AI Decisively Defeats Four Pro Poker Players In 'Brains Vs AI' Tournament (ieee.org)
Halfway through the "Brains vs. AI" poker competition, it was pretty clear the artificial intelligence named Libratus would end up victorious against its human opponents, who are four of the world's top professional players. Lo and behold, Libratus lived up to its "balanced and forceful" Latin name by becoming the first AI to beat professional poker players at heads-up, no-limit Texas Hold'em, reports IEEE Spectrum. From the report: The tournament was held at the Rivers Casino in Pittsburgh from 11-30 January. Developed by Carnegie Mellon University, the AI won the "Brains Vs. Artificial Intelligence" tournament against four poker pros by $1,766,250 in chips over 120,000 hands (games). Researchers can now say that the victory margin was large enough to count as a statistically significant win, meaning that they could be at least 99.7 percent sure that the AI victory was not due to chance. Previous attempts to develop poker-playing AI that can exploit the mistakes of opponents -- whether AI or human -- have generally not been overly successful, says Tuomas Sandholm, a computer scientist at Carnegie Mellon University. Libratus instead focuses on improving its own play, which he describes as safer and more reliable compared to the riskier approach of trying to exploit opponent mistakes. Even more importantly, the victory demonstrates how AI has likely surpassed the best humans at doing strategic reasoning in "imperfect information" games such as poker. The no-limit Texas Hold'em version of poker is a good example of an imperfect information game because players must deal with the uncertainty of two hidden cards and unrestricted bet sizes. An AI that performs well at no-limit Texas Hold'em could also potentially tackle real-world problems with similar levels of uncertainty. In other words, the Libratus algorithms can take the "rules" of any imperfect-information game or scenario and then come up with its own strategy. The Libratus victory comes two years after a first "Brains Vs. Artificial Intelligence" competition held at the Rivers Casino in Pittsburgh in April-May 2015.
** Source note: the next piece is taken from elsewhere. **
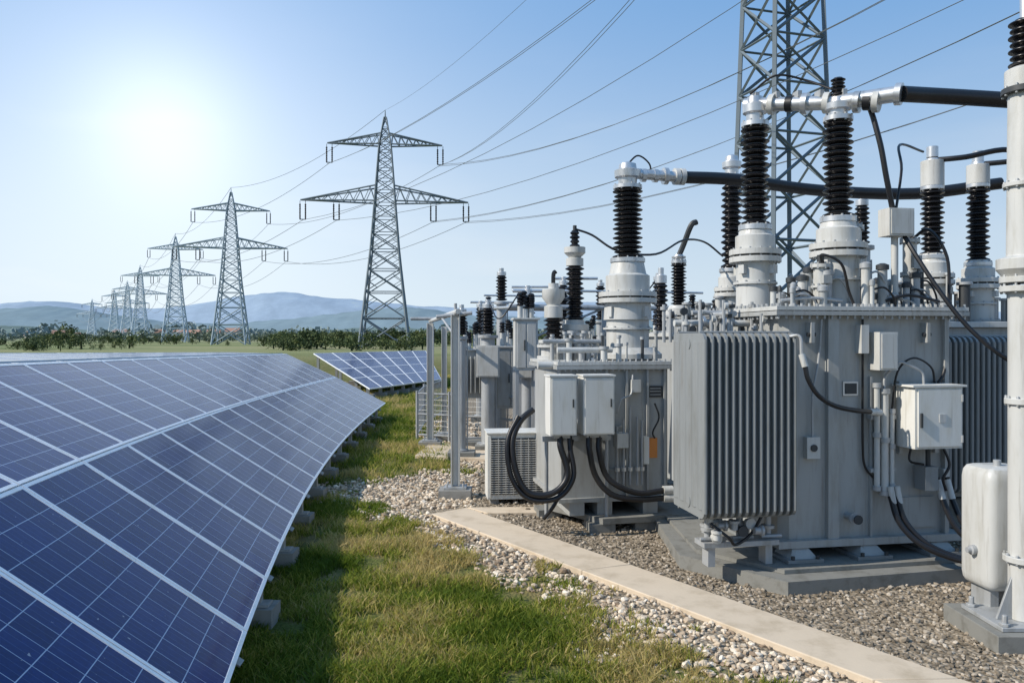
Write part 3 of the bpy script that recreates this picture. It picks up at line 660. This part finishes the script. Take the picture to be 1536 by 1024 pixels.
t.tube([(.66,.58,2.62),(.6,.5,2.7),(.75,.45,2.62),(.85,.5,2.4),(.9,.5,2.28)],.012,RUB); t.tube([(1.62,.72,2.88),(1.7,.6,2.95),(1.8,.5,2.7),(1.78,.45,2.3)],.014,RUB)
for k in range(34):
    x=random.uniform(-.58,.15); y=random.uniform(.6,1.3); h=random.uniform(.04,.28)
    t.cyl((x,y,1.95),(x,y,2.05+h),.016,GALV,seg=8); t.lathe((x,y,2.0+h),[(0,.034),(.03,.034)],random.choice([GALV,DARK,LIGHT]),10,random.choice([(0,0,1),(1,0,0),(0,-1,0)]))
t.cyl((-.55,.95,2.12),(.4,.95,2.12),.03,LIGHT); t.cyl((-.3,1.15,2.22),(.4,1.15,2.22),.022,GALV); t.cyl((-.1,.7,2.2),(-.1,1.4,2.2),.025,GALV)
t.lathe((-.3,.95,2.12),[(0,.065),(.03,.065)],ALU,14,(1,0,0)); t.lathe((-.1,.95,2.12),[(0,.065),(.03,.065)],ALU,14,(1,0,0))
t.build(.004)

# ================================================ second transformer
s=Bd("power_transformer",loc=(.93,8.14,0),rz=R(10))
def loc2(wx,wy): dx,dy=wx-.93,wy-8.14; return (.985*dx+.174*dy,-.174*dx+.985*dy)
s.prism([loc2(.36,8.93),loc2(.93,8.18),loc2(1.95,8.42),loc2(2.0,10.2),loc2(.4,10.2)],.08,.14,BASE)
for p in((.93,8.18),(1.85,8.40),(.42,8.87),(1.4,8.3)): 
    q=loc2(*p); s.box(q[0]-.12,q[0]+.14,q[1]+.02,q[1]+.3,-.04,.078,BASE)
s.box(-.38,.78,.25,1.6,.32,1.66,GRAY); s.box(-.44,.84,.19,1.66,1.66,1.70,GRAY); s.box(-.43,.83,.2,1.65,1.705,1.74,LIGHT)
s.box(-.42,.82,.2,1.64,.28,.32,GRAY)
for x in(-.3,.0,.5): s.box(x,x+.16,.22,1.6,.14,.28,GRAY)
for i in range(20): s.cyl((-.41+i*.064,.215,1.64),(-.41+i*.064,.215,1.765),.010,GALV,seg=6)
for x in(.1,.32,.55,.74): s.box(x-.012,x+.012,.21,.25,.32,1.66,GRAY)
for z in(.6,1.05): s.box(.12,.30,.225,.249,z,z+.02,GRAY)
for x0,x1 in((-.58,-.31),(-.24,.08)):
    s.box(x0,x1,-.12,.12,1.02,1.60,WHITE); s.box(x0+.015,x1-.015,-.135,-.121,1.035,1.585,WHITE); s.box(x0-.01,x1+.01,-.14,.13,1.603,1.62,WHITE)
    s.box(x0+.03,x1-.03,.12,.25,1.1,1.14,GALV); s.cyl((x1-.04,-.14,1.3),(x1-.04,-.14,1.38),.008,DARK)
    s.box(x0+.05,x1-.05,-.05,.05,.985,1.018,GALV)
s.box(-.60,.12,.13,.17,.93,.98,GALV); s.cyl((-.56,.15,.14),(-.56,.15,.98),.02,GALV); s.cyl((.08,.15,.14),(.08,.15,.98),.02,GALV)
s.box(.56,.72,.236,.249,1.36,1.48,BLACK); s.box(.57,.66,.23,.249,.72,.93,ORANGE); s.box(.50,.56,.2,.249,.66,.95,WHITE)
for z in(1.385,1.42,1.45): s.box(.58,.70,.2345,.2358,z,z+.006,LIGHT)
s.box(.18,.3,.1,.25,.85,1.0,LIGHT)
for x in(.2,.27,.34,.42,.47): s.cyl((x,.17,.45),(x,.17,random.uniform(.8,1.3)),.014,GALV); s.lathe((x,.17,.6),[(0,.03),(.04,.03)],ALU,10)
s.tube([(.2,.17,1.2),(.24,.15,1.35),(.35,.17,1.4),(.38,.2,1.6)],.01,GALV)
s.tube([(.62,.2,1.3),(.66,.18,1.15),(.6,.2,1.0),(.62,.2,.93)],.009,RUB); s.box(.36,.46,.17,.25,1.42,1.55,LIGHT)
s.tube([(-.45,-.02,1.0),(-.46,-.05,.9),(-.40,-.1,.62),(-.55,-.1,.45),(-.78,-.05,.45),(-.90,.0,.65),(-.93,.05,.95),(-.84,.1,1.15),(-.70,.14,1.26)],.032,RUB,10)
s.tube([(-.36,-.02,1.0),(-.36,-.05,.88),(-.34,-.1,.6),(-.5,-.1,.40),(-.78,-.05,.39),(-.95,.0,.6),(-.98,.05,.95),(-.86,.1,1.2)],.026,RUB,10)
s.tube([(-.16,-.02,1.0),(-.16,-.05,.85),(-.1,-.06,.6),(.05,-.1,.42),(.3,-.12,.36),(.62,-.1,.36)],.03,RUB,10)
s.tube([(-.05,-.02,1.0),(-.06,-.05,.85),(-.0,-.06,.62),(.12,-.1,.5),(.35,-.12,.42),(.62,-.1,.44)],.03,RUB,10)
s.cyl((.6,-.1,.36),(.7,-.1,.36),.045,LIGHT); s.cyl((.6,-.1,.44),(.7,-.1,.44),.045,LIGHT)
s.tube([(-.3,.1,.95),(-.4,.08,.5),(-.5,.05,.3),(-.6,.1,.15)],.02,RUB)
z0=1.74
bushing(s,.514,.78,z0,2.88,3.66,3.96,.29,.17,15)
s.lathe((.514,.78,z0+.02),[(0,.38),(.05,.38),(.12,.30)],LIGHT,28)
s.lathe((.514,.78,z0+.45),[(0,.27),(.3,.25)],LIGHT,28)
ph=Vector((.514,.78,3.84))
s.cyl(ph,ph+Vector((.62,-.02,-.03)),.06,ALU)
for k in(.16,.3,.42,.55,.62): s.lathe(ph+Vector((k,0,-.02)),[(0,.075+.02*(k>.4)),(.05,.075+.02*(k>.4))],ALU if k<.5 else LIGHT,16,(1,0,0))
s.tube([ph+Vector((.62,-.02,-.03)),ph+Vector((1.3,.0,-.03)),ph+Vector((2.4,.1,-.1)),ph+Vector((3.6,.0,-.12)),ph+Vector((4.6,-.2,0))],.07,RUB,12)
s.tube([ph+Vector((0,0,.1)),ph+Vector((.12,0,.2)),ph+Vector((.25,0,.12)),ph+Vector((.28,0,.0))],.01,RUB)
def small(b,x,y,z0,zi0,zi1,zc,tip,ri,n):
    b.lathe((x,y,z0),[(0,ri*1.6),(.04,ri*1.6)],LIGHT,18); b.lathe((x,y,z0+.04),[(0,ri*1.2),((zi0-z0)*.6,ri*1.2),((zi0-z0)*.65,ri*1.45),((zi0-z0)*.8,ri*1.45),((zi0-z0)*.82,ri),(zi0-z0-.04,ri)],LIGHT,18)
    b.flange((x,y),z0+(zi0-z0)*.6,ri*1.6,.03,LIGHT,8)
    b.ins((x,y,0),zi0,zi1,ri,n,seg=18)
    b.lathe((x,y,zi1),[(0,ri*.9),((zc-zi1)*.4,ri*.9),((zc-zi1)*.45,ri*.6),((zc-zi1)*.7,ri*1.1),(zc-zi1,ri*1.1)],LIGHT,18)
    if tip: b.ins((x,y,0),zc,zc+tip,ri*.55,4,seg=12); b.cyl((x,y,zc+tip),(x,y,zc+tip+.06),ri*.2,DARK)
small(s,.054,1.37,z0,2.2,2.84,3.06,.2,.115,11)
small(s,-.24,1.22,z0,1.97,2.22,2.55,0,.12,5); s.tube([(-.24,1.22,2.5),(-.24,1.22,2.72),(-.21,1.22,2.76)],.025,RUB); s.cyl((-.24,1.22,2.55),(-.24,1.22,2.62),.06,LIGHT)
s.tube([(.054,1.37,3.28),(.25,1.3,3.2),(.5,1.1,3.0),(1.0,1.2,2.98),(1.5,1.6,3.2),(2.0,2.1,3.25),(2.4,2.4,3.1)],.013,RUB)
for k in range(50):
    x=random.uniform(-.36,.76); y=random.uniform(.25,1.5)
    if math.hypot(x-.514,y-.78)<.36: continue
    h=random.uniform(.06,.3); r_=random.uniform(.012,.04)
    s.cyl((x,y,1.74),(x,y,1.74+h),r_,random.choice([LIGHT,GALV,GRAY,DARK]),seg=10); s.lathe((x,y,1.74+h),[(0,r_*1.5),(.03,r_*1.5)],GALV,10)
s.cyl((-.4,.35,1.86),(.2,.35,1.86),.03,LIGHT); s.cyl((-.5,.6,1.95),(.15,.6,1.95),.025,GALV); s.cyl((-.60,.4,1.7),(-.3,.4,1.7),.04,LIGHT)
s.build(.004)

# ================================================ right support column + expansion tank
c=Bd("bushing_support_column",loc=(3.43,5.35,0))
c.prism([(-.33,-.25),(.5,-.25),(.5,.4),(-.33,.4)],-.05,.09,BASE)
c.box(-.26,.4,-.18,.3,.092,.12,GALV)
for x,y in((-.22,-.14),(.3,-.14),(-.22,.24)): c.cyl((x,y,.12),(x,y,.19),.018,GALV,seg=6); c.lathe((x,y,.12),[(0,.035),(.02,.035)],GALV,6)
c.add([(-.2,-.02,.12),(.0,-.02,.12),(0,-.02,.4),(-.1,-.02,.4),(-.2,.0,.12),(0,.0,.12),(0,.0,.4),(-.1,.0,.4)],[(0,1,2,3),(7,6,5,4),(0,4,5,1),(1,5,6,2),(2,6,7,3),(3,7,4,0)],GALV)
c.lathe((0,0,.12),[(0,.10),(2.2,.10)],LIGHT,28)
for z,r_ in((.5,.13),(1.55,.12),(2.30,.15),(2.36,.15)): c.flange((0,0),z,r_,.04,LIGHT,10)
c.lathe((0,0,2.4),[(0,.13),(.05,.17),(.12,.17),(.14,.11),(1.25,.10)],LIGHT,28)
c.flange((0,0),3.0,.13,.03,LIGHT,10); c.flange((0,0),3.62,.14,.04,DARK,10)
c.lathe((0,0,3.66),[(0,.12),(.12,.12),(.14,.08)],LIGHT,20); c.ins((0,0,0),3.8,4.12,.10,7); c.cyl((0,0,4.1),(0,0,4.3),.03,ALU)
c.build(.004)
k=Bd("oil_expansion_tank",loc=(3.40,5.70,0),rz=R(6))
def rr_poly(x0,x1,y0,y1,r_,n=5):
    o=[]
    for (cx_,cy_,a0) in((x0+r_,y0+r_,180),(x1-r_,y0+r_,270),(x1-r_,y1-r_,0),(x0+r_,y1-r_,90)):
        for q in range(n): a=R(a0+q*90/(n-1)); o.append((cx_+r_*math.cos(a),cy_+r_*math.sin(a)))
    return o
poly=rr_poly(-.14,.22,-.2,.14,.06); n_=len(poly)
lay=[(.24,.75),(.255,.90),(.28,.97),(.32,1.0),(1.0,1.0),(1.05,.96),(1.08,.86),(1.09,.7)]
vs=[];fs=[]
for z,sc_ in lay: vs+=[(.04+(x-.04)*sc_,-.03+(y+.03)*sc_,z) for x,y in poly]
for j in range(len(lay)-1):
    for i in range(n_): fs.append((j*n_+i,j*n_+(i+1)%n_,(j+1)*n_+(i+1)%n_,(j+1)*n_+i))
fs.append(tuple(reversed(range(n_)))); fs.append(tuple((len(lay)-1)*n_+i for i in range(n_)))
k.add(vs,fs,LIGHT)
k.box(-.08,-.02,-.12,.08,0,.25,GALV); k.box(.12,.18,-.12,.08,0,.25,GALV); k.box(-.2,.3,-.25,.2,-.05,.04,BASE)
k.lathe((-.14,-.04,.50),[(0,.035),(.03,.035),(.035,.02),(.06,.02)],GALV,12,(-1,0,0)); k.cyl((.03,-.04,1.05),(.03,-.04,1.13),.025,GALV)
k.build(0)

# ================================================ background transformer (right)
q=Bd("power_transformer",loc=(4.0,8.6,0),rz=R(8))
q.box(-.3,2.6,-.2,1.6,.3,2.1,GRAY); q.box(-.36,2.66,-.26,1.66,2.1,2.16,LIGHT); q.box(-.4,2.7,-.3,1.7,0,.3,BASE)
radiator(q,.0,1.6,-.75,-.25,.5,1.9,20)
for (wx,wy,zi0,zi1,zc,ri) in((4.65,8.85,2.90,3.62,4.0,.15),(5.33,9.15,2.85,3.7,4.02,.15),(6.3,9.4,2.85,3.7,4.0,.15)):
    dx,dy=wx-4,wy-8.6; x=.99*dx+.139*dy; y=-.139*dx+.99*dy
    bushing(q,x,y,2.16,zi0,zi1,zc,.2,ri*.85,13); q.cyl((x,y,zc-.02),(x,y,zc+.1),.06,ALU)
    q.cyl((x,y,zi1+.04),(x,y,zc-.06),.12,LIGHT)
    q.tube([(x,y,zc-.05),(x+.25,y-.2,zc-.05),(x+.7,y-.3,zc+.02),(x+1.3,y-.2,zc-.1)],.03,RUB)
for k_ in range(60):
    x=random.uniform(-.2,2.4);y=random.uniform(-.15,1.2);h=random.uniform(.1,.5); r_=random.uniform(.02,.06)
    q.cyl((x,y,2.16),(x,y,2.16+h),r_,random.choice([LIGHT,GRAY,GALV,DARK])); q.lathe((x,y,2.16+h),[(0,r_*1.5),(.03,r_*1.5)],GALV,10)
q.build(.004)
q=Bd("power_transformer",loc=(2.5,10.2,0),rz=R(8))
q.box(-.5,1.6,-.2,1.2,.2,2.0,GRAY); q.box(-.55,1.65,-.25,1.25,2.0,2.05,LIGHT); q.box(-.6,1.7,-.3,1.3,0,.2,BASE)
for (x,y,a_,b_,c_,ri) in((.36,.1,2.88,4.05,4.35,.14),(-.12,.75,2.35,3.0,3.1,.11)):
    bushing(q,x,y,2.05,a_,b_,c_,.2,ri,15)
q.tube([(-.12,.75,3.1),(-.07,.7,3.25),(.0,.6,3.5),(.08,.6,3.55)],.04,DARK)
for k_ in range(56):
    x=random.uniform(-.5,1.5);y=random.uniform(-.2,1.0);h=random.uniform(.1,.45); r_=random.uniform(.02,.06)
    q.cyl((x,y,2.05),(x,y,2.05+h),r_,random.choice([LIGHT,GRAY,GALV,DARK])); q.lathe((x,y,2.05+h),[(0,r_*1.5),(.03,r_*1.5)],GALV,10)
q.build(.004)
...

it dethrones the idea that poker is the last bastion of human dominance in cognition
I think that idea was dethroned when Bill "The Bluff" Higgins got a train to Boston in 1872 with his pockets full of winnings, and strode into Harvard saying "Gentleman, the finest minds in the world have recently met in the back room of McKluskey's Hotel, and held a competition of arithmetic, stoney faces and drinking, to determine a winner. And I am that winner. Your work, professors, is needed no more. A dominant mind has been chosen."
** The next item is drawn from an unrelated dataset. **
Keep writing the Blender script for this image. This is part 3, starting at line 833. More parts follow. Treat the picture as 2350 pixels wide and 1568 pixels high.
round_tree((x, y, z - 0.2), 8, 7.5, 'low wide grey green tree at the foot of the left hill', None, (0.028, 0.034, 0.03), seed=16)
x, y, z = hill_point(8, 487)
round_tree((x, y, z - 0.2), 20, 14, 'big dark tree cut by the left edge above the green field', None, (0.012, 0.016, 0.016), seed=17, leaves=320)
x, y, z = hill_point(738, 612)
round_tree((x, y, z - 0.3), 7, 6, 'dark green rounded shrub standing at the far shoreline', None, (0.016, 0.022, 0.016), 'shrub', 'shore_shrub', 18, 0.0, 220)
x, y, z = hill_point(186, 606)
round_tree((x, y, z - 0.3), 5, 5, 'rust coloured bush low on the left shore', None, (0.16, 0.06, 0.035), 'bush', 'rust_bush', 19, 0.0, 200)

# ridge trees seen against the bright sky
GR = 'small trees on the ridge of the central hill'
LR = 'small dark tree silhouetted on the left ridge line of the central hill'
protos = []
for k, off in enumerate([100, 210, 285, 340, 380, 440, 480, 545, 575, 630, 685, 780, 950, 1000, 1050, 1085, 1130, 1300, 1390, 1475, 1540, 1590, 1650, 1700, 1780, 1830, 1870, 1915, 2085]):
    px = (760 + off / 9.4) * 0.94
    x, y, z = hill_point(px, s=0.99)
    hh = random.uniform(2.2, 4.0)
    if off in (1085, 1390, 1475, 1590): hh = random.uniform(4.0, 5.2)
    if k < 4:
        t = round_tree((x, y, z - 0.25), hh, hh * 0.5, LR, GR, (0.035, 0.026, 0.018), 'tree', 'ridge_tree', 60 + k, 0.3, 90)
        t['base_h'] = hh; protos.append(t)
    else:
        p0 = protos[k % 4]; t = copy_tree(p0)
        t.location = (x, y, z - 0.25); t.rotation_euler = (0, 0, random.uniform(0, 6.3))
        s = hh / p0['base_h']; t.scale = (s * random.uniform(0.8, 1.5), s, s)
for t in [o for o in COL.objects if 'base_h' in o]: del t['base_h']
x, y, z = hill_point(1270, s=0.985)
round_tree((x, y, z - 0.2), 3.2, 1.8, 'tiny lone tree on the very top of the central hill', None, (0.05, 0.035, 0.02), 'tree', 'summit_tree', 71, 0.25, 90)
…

Seriously, what makes poker attractive as a benchmark of AI is that it is essentially simple (like chess, go and most other card or board games), but contains a very small element of modest complexity (bluffing).
Compare that to a game like Pictionary. Pictionary is vastly, vastly more complex than poker. When two computers with cameras and screens can beat a pair of humans at pictionary, I'll be impressed.